Obsolescencia programada

Por Slevin025 @Slevin025

Tengo a una madre que no me merezco. Cada día saca la fuerza de no sé dónde para luchar contra mi mala hostia, mis caprichos, los caprichos de los demás, el egoísmo y el tiempo. Sobre todo con el tiempo. Saca tiempo de donde no lo hay, lo fabrica tan solo para poder colocar un plato caliente cada día en nuestra mesa. Construye hilos de horas, minutos y segundos, en ocasiones, para dejarme la cama deshecha cuando sabe que llegaré tarde, cansada y (probablemente) algo ebria. Se monta su propio castillo de arena que no se mide en granos, sino en momentos, y de ellos hace un mundo. El mío.

“Nunca es tarde para hacer lo que uno quiere”

Cuánta razón y cuánta sabiduría en tan pocas palabras, en la experiencia de una persona que siempre fue lo que la sociedad quiso, y nunca tuvo la oportunidad de pensar en lo que ella quería. Ahora lucha por un futuro complicado en el que los sueños se venden a precio de saldo, porque sobran. Excedentes sin vender de conocimientos, idiomas y situaciones laborales que se han quedado guardados en un cajón olvidado de una habitación sin llave. El tiempo no es cruel por robarnos la juventud o las oportunidades. Es justo, porque nadie se libra.
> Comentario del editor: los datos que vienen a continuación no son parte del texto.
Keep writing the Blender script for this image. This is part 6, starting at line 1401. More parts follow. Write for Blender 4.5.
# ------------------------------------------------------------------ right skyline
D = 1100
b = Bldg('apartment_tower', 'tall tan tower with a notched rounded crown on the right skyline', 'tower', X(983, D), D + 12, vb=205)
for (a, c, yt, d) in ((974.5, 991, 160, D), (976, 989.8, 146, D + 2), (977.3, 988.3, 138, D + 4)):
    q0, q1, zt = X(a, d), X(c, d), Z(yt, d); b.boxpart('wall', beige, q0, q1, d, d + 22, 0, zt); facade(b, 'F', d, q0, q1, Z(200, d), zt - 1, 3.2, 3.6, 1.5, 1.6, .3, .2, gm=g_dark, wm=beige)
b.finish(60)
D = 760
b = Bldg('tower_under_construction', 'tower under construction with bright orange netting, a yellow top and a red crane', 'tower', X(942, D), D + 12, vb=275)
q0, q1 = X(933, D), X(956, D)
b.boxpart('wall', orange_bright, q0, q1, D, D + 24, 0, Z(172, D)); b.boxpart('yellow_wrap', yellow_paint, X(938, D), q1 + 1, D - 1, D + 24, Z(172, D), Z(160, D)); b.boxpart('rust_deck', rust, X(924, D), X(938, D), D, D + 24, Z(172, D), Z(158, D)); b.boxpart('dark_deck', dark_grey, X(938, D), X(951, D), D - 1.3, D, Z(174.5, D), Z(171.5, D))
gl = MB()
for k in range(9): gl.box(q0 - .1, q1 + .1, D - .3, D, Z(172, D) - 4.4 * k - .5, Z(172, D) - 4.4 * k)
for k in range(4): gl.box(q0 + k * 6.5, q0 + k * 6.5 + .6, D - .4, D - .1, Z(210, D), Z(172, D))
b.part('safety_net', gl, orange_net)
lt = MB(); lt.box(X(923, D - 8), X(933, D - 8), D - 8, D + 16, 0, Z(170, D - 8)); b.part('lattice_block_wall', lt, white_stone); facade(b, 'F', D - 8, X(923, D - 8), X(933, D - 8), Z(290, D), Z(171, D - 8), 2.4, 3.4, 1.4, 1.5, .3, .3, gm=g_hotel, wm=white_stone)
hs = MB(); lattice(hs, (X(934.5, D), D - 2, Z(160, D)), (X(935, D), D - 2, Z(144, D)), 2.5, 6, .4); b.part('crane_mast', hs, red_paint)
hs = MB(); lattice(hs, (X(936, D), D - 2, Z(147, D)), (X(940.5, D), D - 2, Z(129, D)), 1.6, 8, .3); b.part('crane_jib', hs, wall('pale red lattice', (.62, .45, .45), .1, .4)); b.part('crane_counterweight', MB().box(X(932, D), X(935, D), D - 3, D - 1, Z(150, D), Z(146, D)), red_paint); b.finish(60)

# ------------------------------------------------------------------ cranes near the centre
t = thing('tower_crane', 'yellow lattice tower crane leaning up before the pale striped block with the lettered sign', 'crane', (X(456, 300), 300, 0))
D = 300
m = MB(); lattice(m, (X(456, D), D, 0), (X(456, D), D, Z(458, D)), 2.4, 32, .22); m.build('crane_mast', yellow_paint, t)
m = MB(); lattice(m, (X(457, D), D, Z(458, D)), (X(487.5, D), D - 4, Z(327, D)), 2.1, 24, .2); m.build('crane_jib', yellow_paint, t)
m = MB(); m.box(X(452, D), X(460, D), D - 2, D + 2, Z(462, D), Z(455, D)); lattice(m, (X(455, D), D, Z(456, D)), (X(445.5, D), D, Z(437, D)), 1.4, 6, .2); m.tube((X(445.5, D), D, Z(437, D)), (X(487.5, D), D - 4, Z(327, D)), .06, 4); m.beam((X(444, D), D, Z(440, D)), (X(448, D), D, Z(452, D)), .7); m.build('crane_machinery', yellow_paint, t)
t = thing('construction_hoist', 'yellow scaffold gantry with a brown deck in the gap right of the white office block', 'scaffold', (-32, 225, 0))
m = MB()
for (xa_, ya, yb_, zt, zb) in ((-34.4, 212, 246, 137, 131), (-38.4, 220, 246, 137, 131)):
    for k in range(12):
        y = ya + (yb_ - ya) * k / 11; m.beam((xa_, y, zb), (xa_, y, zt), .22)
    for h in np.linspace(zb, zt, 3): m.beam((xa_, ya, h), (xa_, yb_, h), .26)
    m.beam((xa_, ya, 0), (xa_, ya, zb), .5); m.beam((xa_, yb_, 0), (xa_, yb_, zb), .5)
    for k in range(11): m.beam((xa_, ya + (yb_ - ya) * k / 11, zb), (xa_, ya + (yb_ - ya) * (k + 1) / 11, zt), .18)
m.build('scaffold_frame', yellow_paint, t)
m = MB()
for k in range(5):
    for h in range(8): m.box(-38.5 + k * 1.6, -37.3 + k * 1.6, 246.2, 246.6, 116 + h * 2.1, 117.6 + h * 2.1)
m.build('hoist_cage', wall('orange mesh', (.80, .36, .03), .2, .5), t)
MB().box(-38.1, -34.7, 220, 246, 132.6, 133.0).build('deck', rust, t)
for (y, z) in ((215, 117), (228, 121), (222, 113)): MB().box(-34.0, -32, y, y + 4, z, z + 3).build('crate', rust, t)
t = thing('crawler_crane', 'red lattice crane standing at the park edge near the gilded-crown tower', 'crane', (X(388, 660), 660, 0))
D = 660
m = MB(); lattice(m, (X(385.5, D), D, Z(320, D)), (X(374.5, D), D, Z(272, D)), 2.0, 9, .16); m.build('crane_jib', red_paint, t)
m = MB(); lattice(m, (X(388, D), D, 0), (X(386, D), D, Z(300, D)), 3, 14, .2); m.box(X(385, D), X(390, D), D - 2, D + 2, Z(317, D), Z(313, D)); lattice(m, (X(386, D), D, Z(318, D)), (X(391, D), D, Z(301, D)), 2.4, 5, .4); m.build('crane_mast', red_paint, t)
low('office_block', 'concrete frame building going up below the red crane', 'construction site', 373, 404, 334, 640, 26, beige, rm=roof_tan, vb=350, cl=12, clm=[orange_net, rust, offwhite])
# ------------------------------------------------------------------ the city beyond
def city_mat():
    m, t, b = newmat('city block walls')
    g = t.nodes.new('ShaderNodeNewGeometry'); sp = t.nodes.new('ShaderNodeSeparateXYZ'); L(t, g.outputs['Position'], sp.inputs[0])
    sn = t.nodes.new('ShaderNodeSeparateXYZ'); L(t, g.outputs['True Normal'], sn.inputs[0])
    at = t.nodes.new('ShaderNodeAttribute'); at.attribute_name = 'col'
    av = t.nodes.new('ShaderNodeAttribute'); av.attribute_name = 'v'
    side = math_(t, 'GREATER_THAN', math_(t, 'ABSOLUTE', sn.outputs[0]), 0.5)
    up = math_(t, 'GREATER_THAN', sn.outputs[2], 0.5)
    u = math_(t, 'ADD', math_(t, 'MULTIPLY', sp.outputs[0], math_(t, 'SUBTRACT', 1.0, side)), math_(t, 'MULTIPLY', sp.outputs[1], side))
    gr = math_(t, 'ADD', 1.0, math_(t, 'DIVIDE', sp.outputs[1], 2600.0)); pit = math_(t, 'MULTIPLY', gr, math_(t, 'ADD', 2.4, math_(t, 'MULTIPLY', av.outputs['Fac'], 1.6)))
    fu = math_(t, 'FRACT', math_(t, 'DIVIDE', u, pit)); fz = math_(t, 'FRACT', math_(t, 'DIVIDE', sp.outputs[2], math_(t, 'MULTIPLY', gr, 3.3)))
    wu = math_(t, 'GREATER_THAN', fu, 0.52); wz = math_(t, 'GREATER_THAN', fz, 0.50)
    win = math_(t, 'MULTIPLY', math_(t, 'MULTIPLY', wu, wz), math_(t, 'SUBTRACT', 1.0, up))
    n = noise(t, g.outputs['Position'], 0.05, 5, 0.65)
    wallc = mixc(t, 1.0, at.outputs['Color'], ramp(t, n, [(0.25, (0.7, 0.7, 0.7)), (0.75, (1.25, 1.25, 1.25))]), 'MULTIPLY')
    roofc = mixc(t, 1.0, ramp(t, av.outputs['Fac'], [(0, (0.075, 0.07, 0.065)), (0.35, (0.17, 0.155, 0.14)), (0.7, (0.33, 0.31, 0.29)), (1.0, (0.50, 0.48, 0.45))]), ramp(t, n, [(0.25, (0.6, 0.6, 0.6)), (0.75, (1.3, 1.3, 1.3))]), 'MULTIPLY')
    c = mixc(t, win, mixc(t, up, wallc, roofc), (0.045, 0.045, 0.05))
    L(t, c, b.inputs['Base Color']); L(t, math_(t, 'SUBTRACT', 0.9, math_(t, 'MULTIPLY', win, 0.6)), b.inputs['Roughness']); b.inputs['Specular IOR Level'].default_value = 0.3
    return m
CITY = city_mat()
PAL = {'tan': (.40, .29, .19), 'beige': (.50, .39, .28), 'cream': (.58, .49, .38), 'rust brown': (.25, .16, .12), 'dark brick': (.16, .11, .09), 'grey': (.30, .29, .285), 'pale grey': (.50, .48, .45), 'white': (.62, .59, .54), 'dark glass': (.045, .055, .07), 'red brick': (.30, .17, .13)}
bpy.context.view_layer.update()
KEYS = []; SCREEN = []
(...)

La sociedad, en cambio, sentencia de muerte en vida con la cadena de montaje que, desde 1913, fabrica por igual coches y personas.

La obsolescencia programada ya no es un término que se adecue a los objetos. Mírate, mírame. Nos estamos desgastando con cada minuto que pasa, perdiendo valor, respeto, utilidad para una sociedad que lo mide todo en beneficios.

El tiempo no se puede perder, porque nunca fue nuestro para perderlo. El tiempo es la duración de tu ciclo de vida. Sí, exacto. Como un vulgar producto. Nacemos diseñados para fallar en X años, tras un número indeterminado de decepciones, fracasos y pisoteos de un gobierno que no sabe perder. Puede que por eso los abuelos, y todos aquellos que pertenecieron a otra época, tengan más tablas que nosotros. Más educación, más porte. Más estilo. Fueron los creadores de un mundo a medio hacer que no conocía de rentabilidad porque aún no se había inventado. Ellos, al igual que los productos originales, tuvieron la fuerza para perdurar en su tiempo, también limitado. Sus valores no se perdían tan rápidamente, y el respeto duraba hasta el final de su vida útil.

No me compares un teléfono móvil de hace 15 años con uno de ahora. El primero aguantaba todo, lloviera, nevara o se cayera al suelo mil veces. Ahora a la mínima se resquebrajan, y las grietas ya no nos dejan ver lo que tenemos delante. Antes, el mundo era mucho más duro, cruel pero no caían ante la adversidad así como así. Ahora es difícil no caer en la tentación de quejarse, agachar la cabeza, dejarse avasallar, perder el respeto, olvidar cómo conservarlo. Olvidar cómo luchar.

En una sociedad de consumo, nosotros somos el producto, y los productos son objetos a los que podemos manipular para sentirnos poderosos, útiles. Necesarios. La apariencia no es otra cosa que el embalaje que queremos mostrar; algunos de forma rebelde, dan a entender que necesitan un manual de instrucciones para ser esclavizados. Otros, sin embargo, se conforman con aportar y aprender, sin hacer ruido, utilizando una mecánica tan simple que cualquier persona podría beneficiarse. A éstos les rompen en corazón más a menudo, no me preguntes por qué.

Véndete al mejor precio, aunque haya competencia, porque la devaluación siempre será una opción, y no hay nada más importante que amortizar las hostias que te da la vida de la forma más rentable posible. Porque tú, yo, y ellos, tenemos programada nuestra inutilidad, y el tiempo vuela.